Педагогический работник, который предусмотрен 179 статьей Гражданского процессуального кодекса, тоже нам мало чем помогает, поскольку разъяснять что-либо ребенку или разъяснять что-либо в суду после таких разъяснений — он не имеет таких обязанностей. У него есть только права — задать ребенку какие-то дополнительные вопросы, если он считает это необходимым (необходимым, к слову сказать, для чего?) или высказать свое мнение о личности ребенка, которого только что допрашивали. Опять же мнение о личности — о чем? Что он должен донести суду? Какие сведения о личности ребенка? Поэтому, к сожалению, эта статья не совсем правильно работает в ситуации, когда у нас ребенок должен являться субъектом данных правоотношений, когда он должен являться субъектом данного судебного процесса.
Например, не просто высказывать свое мнение о том, где ему жить — с мамой или с папой, а, в сущности, в данном случае выполнять функцию третьего лица, может быть не заявляющего самостоятельных требований, но, тем не менее, именно его права и обязанности в этой ситуации рассматриваются судом, и он — ребенок — классическое третье лицо по гражданско-процессуальному кодексу. Тем не менее ребенка просто опрашивают в судебном заседании без каких-либо шансов сделать что-то еще, воспользоваться какими-то еще правами или обязанностями, которые предусмотрены, или понести какие-то обязанности, которые предусмотрены гражданско-процессуальным кодексом. В частности, например, свидетель у нас по ГПК имеет право не свидетельствовать против себя самого и своих близких родственников. Ребенку такие права — не рассказывать о чем-то — не объясняются, а ведь ребенок тоже мог бы промолчать совершенно осознанно и не рассказывать, например, о чем-то, о чем он считает необходимым умолчать. В частности, почему мы обязываем ребенка отвечать на вопросы о своей личной жизни или о личной жизни его родителей, о чем бы он не хотел бы делиться с судом, особенно понимая в силу возраста хоть какие-то последствия своих показаний?

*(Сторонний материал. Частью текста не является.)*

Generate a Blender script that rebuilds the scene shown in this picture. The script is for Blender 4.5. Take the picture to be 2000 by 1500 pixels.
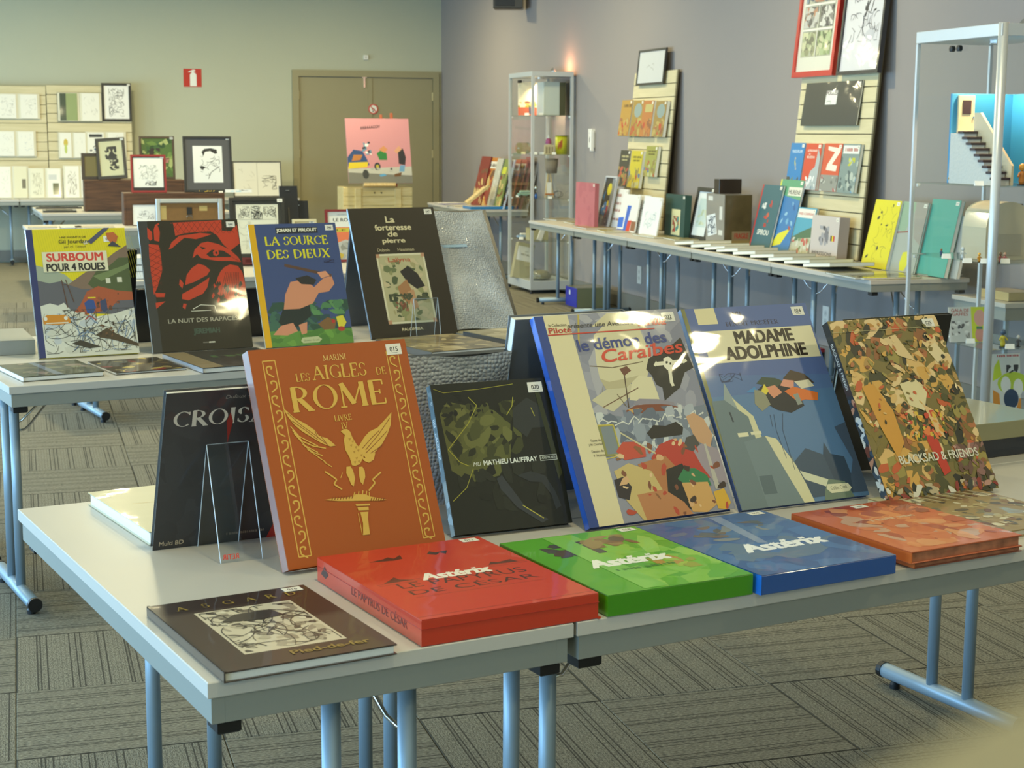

Таким образом этот вопрос законодательством не отрегулирован и мы находимся вообщем-то в парадоксальной ситуации. Ребенок, дело о правах и обязанностях которого рассматривает суд, не имеет даже процессуального названия в деле и не несет какого-то понятного, очерченного круга прав и обязанностей в гражданском процессе. Это большая проблема, о ней надо говорить и, конечно, здесь должны быть определенные законодательные предложения.